CinémaTuesdays: GOODBYE FIRST LOVE (UN AMOUR DE JEUNESSE) (Mia Hansen-Løve, 2011)
French Institute Alliance Française, Florence Gould Hall
55 East 59th St. between Madison & Park Aves.
Tuesday, January 8, $10, 12:30, 4:00, 7:30
212-355-6160
www.fiaf.org
www.ifcfilms.com

French filmmaker Mia Hansen-Løve’s third film is an infuriating yet captivating tale that runs hot and cold. Goodbye First Love begins in Paris in 1999, as fifteen-year-old Camille (Lola Créton) frolics naked with Sullivan (Sebastian Urzendowsky), her slightly older boyfriend. While she professes her deep, undying lover for him, he refuses to declare his total dedication to her, instead preparing to leave her and France for a long sojourn through South America.

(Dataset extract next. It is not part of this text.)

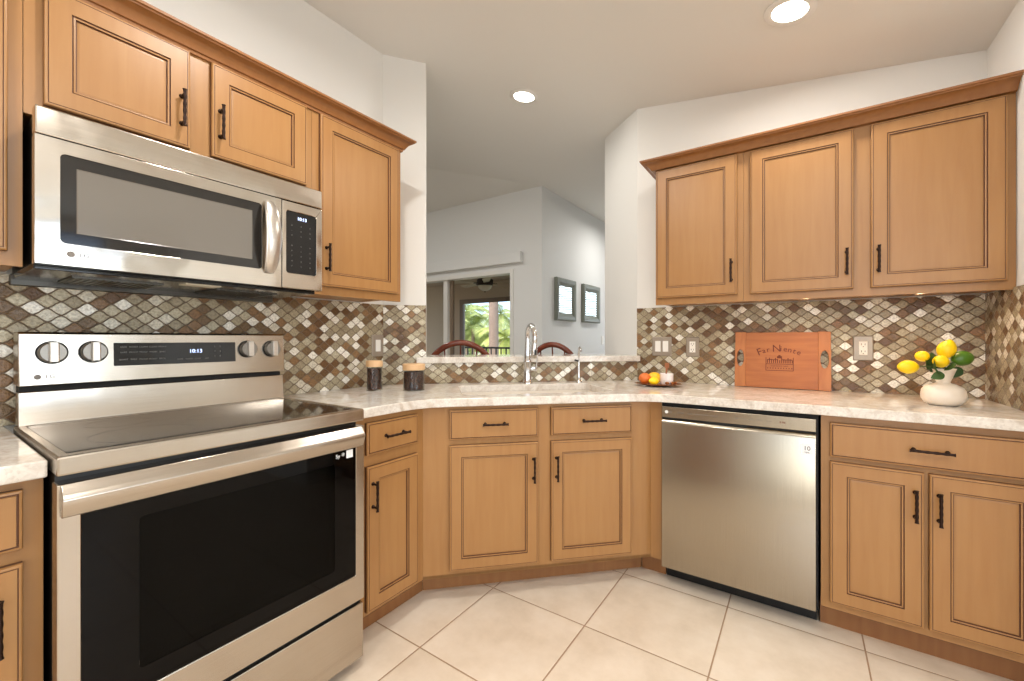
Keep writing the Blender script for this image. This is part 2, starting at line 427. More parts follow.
def copy_tree(o, parent=None):
    c = o.copy(); col.objects.link(c); c.parent = parent
    for ch in [x for x in bpy.data.objects if x.parent == o]: copy_tree(ch, c)
    return c
def text(name, s, size, mat, parent, mtx, depth=.0006, align='CENTER'):
    cu = bpy.data.curves.new(name, 'FONT'); cu.body = s; cu.size = size; cu.extrude = depth; cu.align_x = align; cu.align_y = 'CENTER'; cu.resolution_u = 3
    t = bpy.data.objects.new('tmp', cu); col.objects.link(t)
    me = bpy.data.meshes.new_from_object(t); bpy.data.objects.remove(t); bpy.data.curves.remove(cu)
    me.transform(mtx); me.materials.clear(); me.materials.append(mat); me.name = name
    if parent is None: return me
    o = bpy.data.objects.new(name, me); col.objects.link(o); o.parent = parent; return o
def join_me(name, mes, mat, parent):
    for me in mes:
        me.name = name; o = bpy.data.objects.new(name, me); col.objects.link(o); o.parent = parent
FRONT = Matrix.Rotation(PI / 2, 4, 'X')      # text lying in xy -> facing -y
def T(x, y, z): return Matrix.Translation((x, y, z))

# ------------------------------------------------------------------ room shell
def st_pt(s_, t_): return ((s_ - t_) / R2, (s_ + t_) / R2)
cz = lambda x, y: ceil_z(x) + .03
XL, YR, XS = -1.985, 2.70, .672
TW = 2.5244           # t of the diagonal wall
mb = MB().box(-2.35, 3.3, -3.1, 7.6, -.12, 0); fl = struct(mb.build('floor', M['floor']), 'cream square tiled floor')
mb = MB().box(-7.1, -2.35, -.4, 4.15, -.12, -.002); struct(mb.build('floor_living_room', M['carpet']))
mb = MB().prism([(XL - .12, -3.1), (XL, -3.1), (XL, 1.585), (XL - .12, 1.535)], 0, cz); struct(mb.build('wall_left', M['wall']))
S0, S1 = -.2828, -.0389
mb = MB().prism([st_pt(S0, TW), st_pt(S1, TW), st_pt(S1, TW + .12), st_pt(S0 - .05, TW + .12)][::-1], 0, cz); struct(mb.build('wall_stub', M['wall']))
K = (-.87, 2.70); sK = (K[0] + K[1]) / R2
mb = MB().prism([st_pt(S1, TW), st_pt(sK, TW), st_pt(sK, TW + .12), st_pt(S1, TW + .12)], 0, 1.034); struct(mb.build('wall_half', M['wall']))
K2 = (K[0] - .368, K[1] + .368)
mb = MB().prism([K, (XS + .12, 2.70), (XS + .12, K2[1] + .15), (K2[0] + .15, K2[1] + .15), K2], 0, cz); struct(mb.build('wall_right', M['wall']))
mb = MB().prism([(XS, 1.86), (XS + .12, 1.86), (XS + .12, 2.70), (XS, 2.70)], 0, cz); struct(mb.build('wall_side', M['wall']))
mb = MB().box(XS + .12, 3.3, 1.86, 1.98, 0, 2.5); struct(mb.build('wall_alcove', M['wall']))
def wall_with_hole(name, axis, c0, c1, a0, a1, z1, h, m):
    """axis 'x' wall spans a0..a1 in x at y c0..c1; hole = (b0,b1,z0,z1)"""
    mb = MB(); b0, b1, hz0, hz1 = h
    for (p, q, r, s_) in ((a0, b0, 0, z1), (b1, a1, 0, z1), (b0, b1, 0, hz0), (b0, b1, hz1, z1)):
        if q - p < .001 or s_ - r < .001: continue
        if axis == 'x': mb.box(p, q, c0, c1, r, s_)
        else: mb.box(c0, c1, p, q, r, s_)
    return struct(mb.build(name, m))
wall_with_hole('wall_back', 'x', -3.12, -3.0, XL - .12, 3.3, 2.83, (-.1, 1.6, .3, 2.4), M['wall'])
wall_with_hole('wall_far_right', 'y', 3.2, 3.32, -3.0, 1.98, 2.5, (-.2, 1.3, .6, 2.3), M['wall'])
XF, YF = -2.353, 4.024
mb = MB().prism([(XF - .12, YF + .12), (XF, YF), (XF, 7.5), (XF - .12, 7.5)], 0, cz); struct(mb.build('wall_picture', M['wall_cool']))
SL0, SL1, SLZ = -4.75, -2.729, 1.985
zc = ceil_z(XF)
mb = MB()
mb.prism([(SL1, YF), (XF, YF), (XF - .12, YF + .12), (SL1, YF + .12)], 0, zc + .02)
mb.box(-7.1, SL0, YF, YF + .12, 0, zc + .02); mb.box(SL0, SL1, YF, YF + .12, SLZ, zc + .02)
struct(mb.build('wall_slider', M['wall_cool']))
wall_with_hole('wall_end', 'x', 7.5, 7.62, XF - .12, 1.6, 2.95, (-1.9, -.1, .9, 2.3), M['wall_cool'])
mb = MB().box(1.5, 1.62, 2.7, 7.6, 0, 2.6); struct(mb.build('wall_dining', M['wall_cool']))
mb = MB().box(-7.12, -7.0, -.4, YF, 0, 3.6); struct(mb.build('wall_living_left', M['wall_cool']))
mb = MB().box(-7.1, XL - .12, -.42, -.3, 0, 3.6); struct(mb.build('wall_living_back', M['wall_cool']))
# ceiling : one sloping plane, a hip facet over the slider wall and a flat part to the right
hipx, hipy = -7.1, YF - (7.1 + XF) * (.845 / .96)
def cp(x, y, z=None): return (x, y, ceil_z(x) if z is None else z)
mb = MB()
A = [cp(XS, -3.1), cp(XS, 7.6), cp(XF, 7.6), cp(XF, YF, zc), cp(hipx, hipy), cp(hipx, -3.1)]
B = [cp(XF, YF, zc), cp(hipx, YF, zc), cp(hipx, hipy)]
C_ = [cp(XS, -3.1), cp(3.3, -3.1), cp(3.3, 7.6), cp(XS, 7.6)]
for poly in (A, B, C_):
    n = len(poly); up = [(x, y, z + .08) for x, y, z in poly]
    mb.add(poly + up, [tuple(range(n)), tuple(range(2 * n - 1, n - 1, -1))] + [(i, (i + 1) % n, (i + 1) % n + n, i + n) for i in range(n)])
struct(mb.build('ceiling', M['ceiling'], fix=False))

# backsplashes
def splash(n, side, lx0, lx1, ly, z0, z1):
    mb = MB().box(lx0, lx1, -.008, 0, z0, z1); o = mb.build('trim_%d' % n, M['tile']); o.rotation_euler = (0, 0, ROT[side]); o.location = W(side, 0, ly)
    struct(o, 'mosaic backsplash of beige, brown and pearly ogee tiles'); return o
splash(1, 'L', -1.2, 1.585, 1.985, .9145, 1.372)
splash(2, 'D', S0, S1, TW, .9145, 1.372)
splash(3, 'D', S1, sK, TW, .9145, 1.034)
splash(4, 'R', K[0], XS, 2.70, .9145, 1.372)
splash(5, 'S', -2.692, -1.9, XS, .9145, 1.372)

# ------------------------------------------------------------------ cabinet parts
def door(parent, x0, x1, z0, z1, yf, name='door', rail=.052):
    """yf = face frame plane, door sits in front of it (towards -y)"""
    b = yf - .0005; f = yf - .020
    g = MB().rings(x0, x1, z0, z1, [(0, b, 0), (0, f + .008, 1), (0, f + .004, 0), (.0015, f + .001, 0), (.004, f, 0), (.0065, f, 0), (.0070, f + .0012, 1), (.0080, f + .0012, 1), (.0086, f, 1),  # dark outer side strip paints the shadow line around the door
                                     (rail, f, 0), (rail + .0012, f + .004, 1), (rail + .003, f + .004, 1), (rail + .0038, f + .0025, 0), (rail + .0076, f + .003, 0),
                                     (rail + .0086, f + .0085, 1), (rail + .0106, f + .0085, 1), (rail + .016, f + .0078, 0)])
    return g.build(name, [M['wood'], M['glaze_and_shade']], parent, fix=False)
def drawer(parent, x0, x1, z0, z1, yf, name='drawer'):
    b = yf - .0005; f = yf - .020
    g = MB().rings(x0, x1, z0, z1, [(0, b, 0), (0, f + .009, 1), (0, f + .006, 0), (.002, f + .003, 0), (.006, f + .002, 0), (.0072, f + .0035, 1), (.0092, f + .0035, 1), (.0102, f, 0), (.012, f, 0)])
    return g.build(name, [M['wood'], M['glaze_and_shade']], parent, fix=False)
def handle(parent, cx, cz_, yf, vertical=True, L=.116):
    """bronze bar pull with a knotted grip"""
    mb = MB(); y0 = yf - .020; yb = y0 - .028
    prof = []
    n = 26
    for i in range(n + 1):
        u = i / n; k = abs(u - .5) * 2
        r = .0050 + .0006 * math.cos(u * PI * 2 * 5) * (1 if k < .8 else 0) + (.0016 if k > .93 else 0)
        prof.append((r, (u - .5) * L))
    mt = T(cx, yb, cz_) @ (Matrix.Identity(4) if vertical else Matrix.Rotation(PI / 2, 4, 'Y'))
    mb.lathe(prof, 10, 0, mt)
    for sgn in (-1, 1):
        d = sgn * L * .38
        px, pz = (cx, cz_ + d) if vertical else (cx + d, cz_)
        mb.tube([(px, y0 + .0008, pz), (px, y0 - .004, pz), (px, y0 - .006, pz), (px, yb, pz)], [.0075, .0068, .0042, .0042], 10)
    return mb.build('handle', M['bronze'], parent, smooth=50, fix=True)

# ---- base cabinets
FZ = .875
def base_cab(label, side, lx0, lx1, yface, depth, toe_z=.105, mats=None, toe_y=None, xl=None, xr=None):
    t = thing('base_cabinet', label, 'cabinet', W(side, lx0, yface), ROT[side])
    w = lx1 - lx0
    mb = MB().box(0, w, 0, .02, toe_z, FZ); mb.box(.001, w - .001, .02, depth, toe_z + .004, FZ - .002)
    mb.box(.0008, w - .0008, -.0008, -.0002 + .002, toe_z, toe_z + .0016, 1)
    mb.build('cabinet_body', [M['wood'], M['glaze_and_shade']], t)
    MB().box(0, w, .075, depth - .002, 0.0005, toe_z).build('toe_kick', M['toe'], t)
    return t
# sink run on the diagonal (mitred carcass, so the body is drawn from its plan)
YFc, YRf = 1.385, 2.10
tF = 2.71 / R2
def dpt(x, y): return ((x + y) / R2, (y - x) / R2)
cabD = thing('sink_cabinet', 'wide diagonal maple base cabinet under the sink with two false drawer fronts', 'cabinet', W('D', 0.506, tF), ROT['D'])
o_s, o_t = .506, tF
def Dl(x, y): s_, t_ = dpt(x, y); return (s_ - o_s, t_ - o_t)
bl = (-1.385, 1.325); br = (-.61, 2.10)
plan = [Dl(*bl), Dl(*br), Dl(-.61, 2.64), Dl(-.86, 2.64), Dl(-1.93, 1.57), Dl(-1.93, 1.325)]
tl, tr = (-1.4605, 1.394), (-.679, 2.1755)
mb = MB()
# body as walls so that the sink bowl can hang inside
def wallplan(mb, a, b_, th, z0, z1):
    a = Vector(a); b_ = Vector(b_); d = (b_ - a).normalized(); n = Vector((-d.y, d.x)) * th
    mb.prism([tuple(a), tuple(b_), tuple(b_ + n), tuple(a + n)], z0, z1)
wallplan(mb, plan[0], plan[1], .02, .105, FZ)
wallplan(mb, plan[1], plan[2], .015, .105, FZ); wallplan(mb, plan[5], plan[0], .015, .105, FZ)
wallplan(mb, plan[4], plan[5], .015, .105, FZ); wallplan(mb, plan[2], plan[3], .015, .105, FZ)
mb.prism(plan, .105, .12)
mb.build('cabinet_body', M['wood'], cabD)
mb = MB(); wallplan(mb, Dl(*tl), Dl(*tr), .02, .0005, .105); mb.build('toe_kick', M['toe'], cabD)
for (a, b_) in ((.0735, .4805), (.5425, .9465)):
    d = drawer(cabD, a - o_s, b_ - o_s, .725, .857, 0, 'false_drawer'); handle(d, (a + b_) / 2 - o_s, .792, 0, False)
d = door(cabD, .0735 - o_s, .4805 - o_s, .140, .700, 0); handle(d, .4805 - .024 - o_s, .578, 0)
d = door(cabD, .5425 - o_s, .9465 - o_s, .140, .700, 0); handle(d, .5425 + .024 - o_s, .578, 0)

cN = base_cab('narrow maple base cabinet right of the range, one drawer over one door', 'L', .962, 1.3245, 1.385, .54)
d = drawer(cN, .058, .318, .728, .852, 0); handle(d, .188, .792, 0, False)
d = door(cN, .058, .318, .125, .683, 0); handle(d, .058 + .024, .572, 0)
MB().box(.3625, .4305, .0755, .095, .0005, .105).build('toe_return', M['toe'], cN)
cLft = base_cab('maple base cabinet at the left edge, left of the range', 'L', -.42, .186, 1.385, .58)
d = drawer(cLft, .04, .575, .728, .854, 0); handle(d, .305, .792, 0, False)
d = door(cLft, .04, .303, .125, .698, 0); handle(d, .303 - .024, .585, 0)
d = door(cLft, .312, .575, .125, .698, 0); handle(d, .575 - .035, .585, 0)
cRt = base_cab('maple base cabinet right of the dishwasher, wide drawer over two doors', 'R', .066, .670, 2.10, .585)
d = drawer(cRt, .028, .588, .712, .846, 0); handle(d, .313, .777, 0, False)
d = door(cRt, .028, .298, .137, .694, 0); handle(d, .298 - .024, .578, 0)
d = door(cRt, .312, .588, .137, .694, 0); handle(d, .312 + .024, .578, 0)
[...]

When Camille goes home and starts sobbing, her mother (Valérie Bonneton), who is not a big fan of Sullivan’s, asks why. “I cry because I’m melancholic,” Camille answers, as only a fifteen-year-old character in a French film would. As the years pass, Camille grows into a fine young woman, studying architecture and dating a much older man (Magne-Håvard Brekke), but she can’t forget Sullivan, and when he eventually reenters her life, she has some hard choices to make. Créton (Bluebeard) evokes a young Isabelle Huppert as Camille, while Urzendowsky (The Way Back) is somewhat distant as the distant Sullivan. There is never any real passion between them; Hansen-Løve (All Is Forgiven, The Father of My Children) often skips over the more emotional, pivotal moments, instead concentrating on the after-effects and discussions. While that works at times, at others it feels as if something crucial was left out, and not necessarily with good reason. Still, Créton carries the film with her puppy-dog eyes, lithe body, and a graceful demeanor that will make you forgive her character’s increasingly frustrating decisions. Goodbye First Love is screening January 8 at Florence Gould Hall, kicking off FIAF’s January CinémaTuesdays series, “Vive la jeunesse! Young French Directors,” and will be accompanied by the U.S. premiere of Zoé Gabillet’s 2011 short film, Sans tambour ni trompette, with Gabillet on hand for a Q&A after the 7:30 show. The series continues with such other double features as Sophie Letourneur’s Le Marin masqué and Rebecca Zlotowski’s Belle Épine on January 15, Vincent Macaigne’s Ce qu’il restera de nous and Guillaume Brac’s Un monde sans femmes on January 22, and Gwendal Sartre’s Song Song and Bijan Anquetil’s La nuit remue on January 29.